--- WHAT YOU ARE ASKED TO DO ---
Write the lines out again, from the top of the material to the line containing "def link(o): COL.objects.link(o); return o", pictures excluded.
═══ PROVIDED DATA ═══
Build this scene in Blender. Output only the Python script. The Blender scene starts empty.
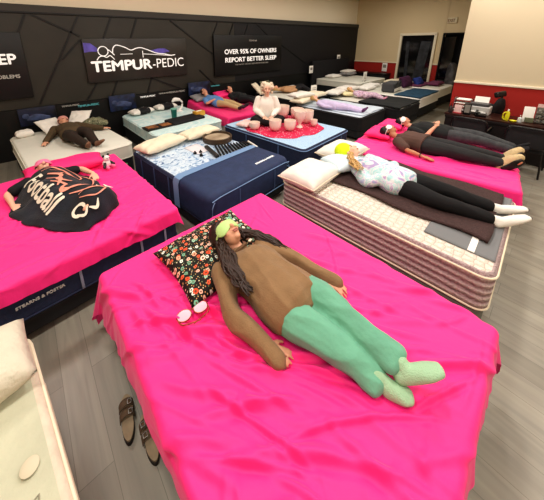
import bpy, bmesh, math, random
import numpy as np
from mathutils import Vector, Matrix, noise
random.seed(7); rng = np.random.default_rng(7)
V = Vector
COL = bpy.context.scene.collection
def link(o): COL.objects.link(o); return o

# ------------------------------------------------------------------ materials
MC = {}
def lin(c):
    if isinstance(c, str):
        c = [int(c[i:i+2], 16)/255 for i in (0, 2, 4)]
    return tuple((x/12.92 if x <= .04045 else ((x+.055)/1.055)**2.4) for x in c) + (1,)
def mat(name, c, rough=.7, var=0., vscale=6, bump=0., bscale=60, c2=None, sheen=0., metal=0., emit=0., trans=0., alpha=1., coat=0., stretch=None, spec=.5):
    if name in MC: return MC[name]
    m = bpy.data.materials.new(name); m.use_nodes = True; nt = m.node_tree; N = nt.nodes; Lk = nt.links
    b = N['Principled BSDF']; b.inputs['Base Color'].default_value = lin(c); b.inputs['Roughness'].default_value = rough
    b.inputs['Metallic'].default_value = metal; b.inputs['Specular IOR Level'].default_value = spec
    if sheen: b.inputs['Sheen Weight'].default_value = sheen
    if trans: b.inputs['Transmission Weight'].default_value = trans
    if alpha < 1: b.inputs['Alpha'].default_value = alpha
    if coat: b.inputs['Coat Weight'].default_value = coat
    if emit: b.inputs['Emission Color'].default_value = lin(c); b.inputs['Emission Strength'].default_value = emit
    tc = N.new('ShaderNodeTexCoord'); src = tc.outputs['Object']
    if stretch:
        mp = N.new('ShaderNodeMapping'); mp.inputs['Scale'].default_value = stretch; Lk.new(src, mp.inputs[0]); src = mp.outputs[0]
    if var or c2:
        n = N.new('ShaderNodeTexNoise'); n.inputs['Scale'].default_value = vscale; n.inputs['Detail'].default_value = 5; Lk.new(src, n.inputs['Vector'])
        r = N.new('ShaderNodeValToRGB'); Lk.new(n.outputs['Fac'], r.inputs[0])
        a = lin(c); d = lin(c2) if c2 else tuple(x*(1-var) for x in a[:3])+(1,)
        r.color_ramp.elements[0].position = .35; r.color_ramp.elements[0].color = d
        r.color_ramp.elements[1].position = .65; r.color_ramp.elements[1].color = a
        Lk.new(r.outputs[0], b.inputs['Base Color'])
    if bump:
        n = N.new('ShaderNodeTexNoise'); n.inputs['Scale'].default_value = bscale; n.inputs['Detail'].default_value = 3; Lk.new(src, n.inputs['Vector'])
        bp = N.new('ShaderNodeBump'); bp.inputs['Strength'].default_value = bump; bp.inputs['Distance'].default_value = .01
        Lk.new(n.outputs['Fac'], bp.inputs['Height']); Lk.new(bp.outputs[0], b.inputs['Normal'])
    MC[name] = m; return m
def nodes(m): return m.node_tree.nodes, m.node_tree.links, m.node_tree.nodes['Principled BSDF']
def ramp(N, stops, interp='LINEAR'):
    r = N.new('ShaderNodeValToRGB'); r.color_ramp.interpolation = interp
    while len(r.color_ramp.elements) < len(stops): r.color_ramp.elements.new(.5)
    for e, (p, c) in zip(r.color_ramp.elements, stops): e.position = p; e.color = lin(c)
    return r
PINK = mat('pink_sheet', 'fb2a8b', .62, bump=.2, bscale=35, sheen=.15)
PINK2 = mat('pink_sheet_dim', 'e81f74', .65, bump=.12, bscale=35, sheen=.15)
PINKP = mat('pink_pillowcase', 'f4307f', .65, bump=.12, bscale=30)
NAVY = mat('navy_knit', '262f4c', .8, var=.25, vscale=30, bump=.3, bscale=150)
NAVYC = mat('navy_cover', '2b3a5e', .75, var=.2, vscale=12, bump=.25, bscale=120)
LBLUE = mat('light_blue_trim', '7896bd', .7)
BLACK = mat('black_fabric', '17161a', .8, var=.3, vscale=20, bump=.3, bscale=120)
DBASE = mat('dark_base', '1b1c20', .7)
GREYB = mat('grey_base_fabric', '75756f', .85, bump=.3, bscale=200)
WHITE = mat('white_cotton', 'efebe4', .8, bump=.15, bscale=25)
CREAM = mat('cream_pillow', 'e9ddc4', .85, var=.08, vscale=8, bump=.2, bscale=22)
PILW = mat('off_white_pillow', 'e6e1d8', .85, var=.06, vscale=8, bump=.2, bscale=22)
SKIN = mat('skin', 'd9a184', .55, var=.06, vscale=12)
SKINT = mat('skin_tan', 'b98060', .55, var=.06, vscale=12)
SKINP = mat('skin_pale', 'e8b79e', .55)
LIP = mat('lips', 'a9665c', .45)
HAIRD = mat('dark_brown_hair', '37231a', .45, var=.4, vscale=40)
HAIRB = mat('black_hair', '141011', .5)
HAIRBL = mat('blonde_hair', 'cfa66b', .5, var=.35, vscale=60)
HAIRW = mat('pale_blonde_hair', 'e5d3bb', .6, var=.25, vscale=50)
METAL = mat('brushed_metal', 'b0b0b0', .35, metal=1)
CHROME = mat('chrome', 'c8c8c8', .2, metal=1)
PLBLACK = mat('black_plastic', '101012', .35)
PAPER = mat('white_card', 'f2f0ea', .6)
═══
--- THE RESULT ---
Build this scene in Blender. Output only the Python script. The Blender scene starts empty.
import bpy, bmesh, math, random
import numpy as np
from mathutils import Vector, Matrix, noise
random.seed(7); rng = np.random.default_rng(7)
V = Vector
COL = bpy.context.scene.collection
def link(o): COL.objects.link(o); return o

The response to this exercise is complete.